Objective: Begin with the line that contains "Generate a Blender" and continue down through the line that contains "COL = S.collection"; reproduce those lines exactly and only those.

:: Excerpted data ::

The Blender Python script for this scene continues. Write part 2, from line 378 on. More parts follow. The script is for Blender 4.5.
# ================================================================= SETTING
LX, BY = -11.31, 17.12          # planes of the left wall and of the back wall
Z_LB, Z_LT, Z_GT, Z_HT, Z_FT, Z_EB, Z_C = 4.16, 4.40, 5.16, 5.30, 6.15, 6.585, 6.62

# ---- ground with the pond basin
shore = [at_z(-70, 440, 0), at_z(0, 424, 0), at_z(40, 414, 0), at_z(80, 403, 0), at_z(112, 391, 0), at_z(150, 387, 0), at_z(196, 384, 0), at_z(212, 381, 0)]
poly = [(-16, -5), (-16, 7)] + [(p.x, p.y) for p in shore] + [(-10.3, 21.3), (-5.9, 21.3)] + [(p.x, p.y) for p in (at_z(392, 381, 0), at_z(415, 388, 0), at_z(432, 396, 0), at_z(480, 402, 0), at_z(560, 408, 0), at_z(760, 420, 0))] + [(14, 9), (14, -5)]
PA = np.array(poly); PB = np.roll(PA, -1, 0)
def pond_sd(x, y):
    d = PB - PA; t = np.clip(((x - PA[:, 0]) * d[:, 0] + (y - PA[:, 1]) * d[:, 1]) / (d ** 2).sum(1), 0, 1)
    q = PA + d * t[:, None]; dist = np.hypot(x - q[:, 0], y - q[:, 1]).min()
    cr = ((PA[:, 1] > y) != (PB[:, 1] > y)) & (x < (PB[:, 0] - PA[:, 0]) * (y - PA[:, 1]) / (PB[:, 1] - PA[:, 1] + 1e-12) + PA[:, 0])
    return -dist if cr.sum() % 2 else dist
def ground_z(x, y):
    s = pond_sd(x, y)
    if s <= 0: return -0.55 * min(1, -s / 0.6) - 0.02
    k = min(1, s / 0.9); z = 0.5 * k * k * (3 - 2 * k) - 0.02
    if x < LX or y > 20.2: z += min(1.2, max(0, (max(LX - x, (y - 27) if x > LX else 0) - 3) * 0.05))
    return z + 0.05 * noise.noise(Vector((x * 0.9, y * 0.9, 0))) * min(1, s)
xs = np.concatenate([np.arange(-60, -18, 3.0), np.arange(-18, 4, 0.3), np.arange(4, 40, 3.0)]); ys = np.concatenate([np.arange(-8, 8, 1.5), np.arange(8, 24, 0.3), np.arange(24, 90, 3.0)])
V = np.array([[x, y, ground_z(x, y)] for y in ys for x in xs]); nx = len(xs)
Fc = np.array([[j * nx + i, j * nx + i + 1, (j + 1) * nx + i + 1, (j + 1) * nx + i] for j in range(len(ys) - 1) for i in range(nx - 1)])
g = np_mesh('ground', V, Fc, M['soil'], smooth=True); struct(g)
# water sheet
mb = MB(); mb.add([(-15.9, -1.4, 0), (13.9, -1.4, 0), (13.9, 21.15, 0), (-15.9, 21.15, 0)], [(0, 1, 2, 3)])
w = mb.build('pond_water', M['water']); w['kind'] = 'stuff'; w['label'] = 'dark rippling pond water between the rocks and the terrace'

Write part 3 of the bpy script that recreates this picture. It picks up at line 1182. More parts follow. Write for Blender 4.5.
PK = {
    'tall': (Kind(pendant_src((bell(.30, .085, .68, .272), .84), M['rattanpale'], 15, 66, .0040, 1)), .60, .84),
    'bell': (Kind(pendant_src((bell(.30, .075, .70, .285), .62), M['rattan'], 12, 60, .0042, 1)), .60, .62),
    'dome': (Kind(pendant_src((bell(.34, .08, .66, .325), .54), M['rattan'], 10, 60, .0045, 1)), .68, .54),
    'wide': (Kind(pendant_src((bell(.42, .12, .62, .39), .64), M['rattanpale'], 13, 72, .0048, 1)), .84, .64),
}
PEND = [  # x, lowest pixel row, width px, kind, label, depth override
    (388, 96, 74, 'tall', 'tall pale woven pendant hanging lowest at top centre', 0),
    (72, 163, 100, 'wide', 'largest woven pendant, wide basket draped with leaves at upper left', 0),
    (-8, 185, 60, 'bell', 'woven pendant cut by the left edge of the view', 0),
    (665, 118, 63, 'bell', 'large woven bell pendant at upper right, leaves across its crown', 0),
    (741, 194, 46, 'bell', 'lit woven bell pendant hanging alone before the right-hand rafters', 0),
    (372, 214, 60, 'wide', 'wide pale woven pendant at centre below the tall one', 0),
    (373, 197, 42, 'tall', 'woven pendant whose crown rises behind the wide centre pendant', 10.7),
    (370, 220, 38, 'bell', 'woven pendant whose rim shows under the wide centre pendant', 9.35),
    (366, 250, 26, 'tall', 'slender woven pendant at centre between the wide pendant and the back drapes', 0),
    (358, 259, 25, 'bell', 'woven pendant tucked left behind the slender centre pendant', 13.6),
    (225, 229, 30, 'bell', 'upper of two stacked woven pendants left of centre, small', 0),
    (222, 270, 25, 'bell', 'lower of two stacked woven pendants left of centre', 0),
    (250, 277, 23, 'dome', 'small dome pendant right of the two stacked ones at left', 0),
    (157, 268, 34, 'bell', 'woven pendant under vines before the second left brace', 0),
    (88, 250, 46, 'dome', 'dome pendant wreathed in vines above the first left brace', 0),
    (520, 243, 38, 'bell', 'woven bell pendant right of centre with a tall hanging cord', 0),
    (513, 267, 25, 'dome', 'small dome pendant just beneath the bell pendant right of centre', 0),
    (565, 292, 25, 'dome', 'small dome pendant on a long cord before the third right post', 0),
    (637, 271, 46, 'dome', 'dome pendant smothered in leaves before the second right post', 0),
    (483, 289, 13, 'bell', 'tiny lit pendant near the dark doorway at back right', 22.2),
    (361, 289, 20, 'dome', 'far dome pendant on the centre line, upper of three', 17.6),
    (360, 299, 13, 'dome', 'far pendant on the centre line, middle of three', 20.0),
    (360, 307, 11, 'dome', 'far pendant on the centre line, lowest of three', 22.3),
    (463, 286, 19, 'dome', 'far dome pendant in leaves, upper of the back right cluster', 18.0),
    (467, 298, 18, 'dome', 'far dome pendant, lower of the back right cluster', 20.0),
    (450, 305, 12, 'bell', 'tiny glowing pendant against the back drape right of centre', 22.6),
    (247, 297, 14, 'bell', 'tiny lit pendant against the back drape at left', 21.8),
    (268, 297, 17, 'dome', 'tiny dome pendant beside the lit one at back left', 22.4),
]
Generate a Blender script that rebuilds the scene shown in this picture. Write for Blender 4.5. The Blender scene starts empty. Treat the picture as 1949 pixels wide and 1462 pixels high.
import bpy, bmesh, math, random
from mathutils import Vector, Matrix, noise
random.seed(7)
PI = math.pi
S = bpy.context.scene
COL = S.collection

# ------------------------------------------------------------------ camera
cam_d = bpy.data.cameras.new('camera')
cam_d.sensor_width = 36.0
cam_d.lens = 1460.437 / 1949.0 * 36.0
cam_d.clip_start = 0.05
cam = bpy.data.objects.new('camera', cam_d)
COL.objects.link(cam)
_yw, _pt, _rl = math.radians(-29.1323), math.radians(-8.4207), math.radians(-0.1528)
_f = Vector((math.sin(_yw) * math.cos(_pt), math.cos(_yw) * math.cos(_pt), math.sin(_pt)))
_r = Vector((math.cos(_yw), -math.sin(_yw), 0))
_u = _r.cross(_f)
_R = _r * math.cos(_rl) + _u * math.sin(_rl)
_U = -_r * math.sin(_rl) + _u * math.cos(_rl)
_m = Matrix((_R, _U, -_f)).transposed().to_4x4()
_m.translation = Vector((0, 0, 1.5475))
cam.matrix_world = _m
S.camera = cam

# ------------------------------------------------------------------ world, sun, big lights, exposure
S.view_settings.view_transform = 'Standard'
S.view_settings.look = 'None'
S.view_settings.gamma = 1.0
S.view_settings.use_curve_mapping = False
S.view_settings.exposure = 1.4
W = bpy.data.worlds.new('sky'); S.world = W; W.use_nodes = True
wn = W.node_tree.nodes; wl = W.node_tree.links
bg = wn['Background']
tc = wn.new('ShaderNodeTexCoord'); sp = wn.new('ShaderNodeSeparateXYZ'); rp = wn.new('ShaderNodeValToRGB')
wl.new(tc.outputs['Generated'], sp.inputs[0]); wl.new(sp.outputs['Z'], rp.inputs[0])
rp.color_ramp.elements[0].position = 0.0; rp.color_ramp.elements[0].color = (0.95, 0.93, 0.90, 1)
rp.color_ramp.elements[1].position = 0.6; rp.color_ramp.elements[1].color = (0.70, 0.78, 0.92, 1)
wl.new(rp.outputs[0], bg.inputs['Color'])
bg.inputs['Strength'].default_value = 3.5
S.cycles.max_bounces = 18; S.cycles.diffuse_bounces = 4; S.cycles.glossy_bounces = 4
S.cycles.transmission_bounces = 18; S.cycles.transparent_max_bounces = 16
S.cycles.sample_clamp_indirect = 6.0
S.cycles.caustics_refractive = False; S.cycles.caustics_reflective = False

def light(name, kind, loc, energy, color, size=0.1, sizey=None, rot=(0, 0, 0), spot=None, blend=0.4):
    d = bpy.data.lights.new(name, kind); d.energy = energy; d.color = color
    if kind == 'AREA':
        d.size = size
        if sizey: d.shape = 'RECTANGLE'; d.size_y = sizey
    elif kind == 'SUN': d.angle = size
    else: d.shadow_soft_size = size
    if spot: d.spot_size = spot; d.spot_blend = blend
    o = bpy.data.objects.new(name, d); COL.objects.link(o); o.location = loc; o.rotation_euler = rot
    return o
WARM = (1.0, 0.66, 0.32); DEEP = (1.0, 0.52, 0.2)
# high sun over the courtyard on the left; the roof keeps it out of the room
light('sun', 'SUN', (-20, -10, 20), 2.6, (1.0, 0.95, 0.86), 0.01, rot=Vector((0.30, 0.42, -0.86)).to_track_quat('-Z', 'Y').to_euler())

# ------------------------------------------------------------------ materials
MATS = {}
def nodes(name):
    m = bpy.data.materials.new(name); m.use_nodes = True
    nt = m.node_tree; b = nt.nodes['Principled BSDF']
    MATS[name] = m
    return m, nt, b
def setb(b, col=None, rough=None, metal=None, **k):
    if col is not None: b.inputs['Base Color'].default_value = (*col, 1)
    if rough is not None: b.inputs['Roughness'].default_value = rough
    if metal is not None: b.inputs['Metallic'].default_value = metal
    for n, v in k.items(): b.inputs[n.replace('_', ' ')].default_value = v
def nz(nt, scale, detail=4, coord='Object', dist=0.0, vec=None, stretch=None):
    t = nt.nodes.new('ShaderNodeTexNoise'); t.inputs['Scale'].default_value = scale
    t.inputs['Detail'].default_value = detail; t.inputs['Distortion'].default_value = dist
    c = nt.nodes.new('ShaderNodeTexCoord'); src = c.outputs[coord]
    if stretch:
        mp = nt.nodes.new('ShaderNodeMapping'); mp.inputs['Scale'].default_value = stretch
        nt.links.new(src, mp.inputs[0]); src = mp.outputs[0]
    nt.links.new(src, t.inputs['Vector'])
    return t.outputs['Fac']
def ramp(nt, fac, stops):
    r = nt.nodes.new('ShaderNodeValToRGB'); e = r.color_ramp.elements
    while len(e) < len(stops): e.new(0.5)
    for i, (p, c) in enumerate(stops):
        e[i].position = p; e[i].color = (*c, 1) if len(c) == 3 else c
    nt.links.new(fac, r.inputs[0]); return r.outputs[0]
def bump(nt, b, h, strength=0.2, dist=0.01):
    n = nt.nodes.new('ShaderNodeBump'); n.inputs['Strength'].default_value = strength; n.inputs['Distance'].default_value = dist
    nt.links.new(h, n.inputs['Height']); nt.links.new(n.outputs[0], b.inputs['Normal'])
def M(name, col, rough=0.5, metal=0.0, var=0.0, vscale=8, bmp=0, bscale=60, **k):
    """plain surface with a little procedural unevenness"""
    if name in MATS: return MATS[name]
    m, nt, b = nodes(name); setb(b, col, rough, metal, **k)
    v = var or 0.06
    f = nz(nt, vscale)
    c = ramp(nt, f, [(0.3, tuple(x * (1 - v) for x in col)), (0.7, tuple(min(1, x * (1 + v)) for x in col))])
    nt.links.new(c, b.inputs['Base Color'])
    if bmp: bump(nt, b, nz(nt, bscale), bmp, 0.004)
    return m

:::

Worked solution:
Generate a Blender script that rebuilds the scene shown in this picture. Write for Blender 4.5. The Blender scene starts empty. Treat the picture as 1949 pixels wide and 1462 pixels high.
import bpy, bmesh, math, random
from mathutils import Vector, Matrix, noise
random.seed(7)
PI = math.pi
S = bpy.context.scene
COL = S.collection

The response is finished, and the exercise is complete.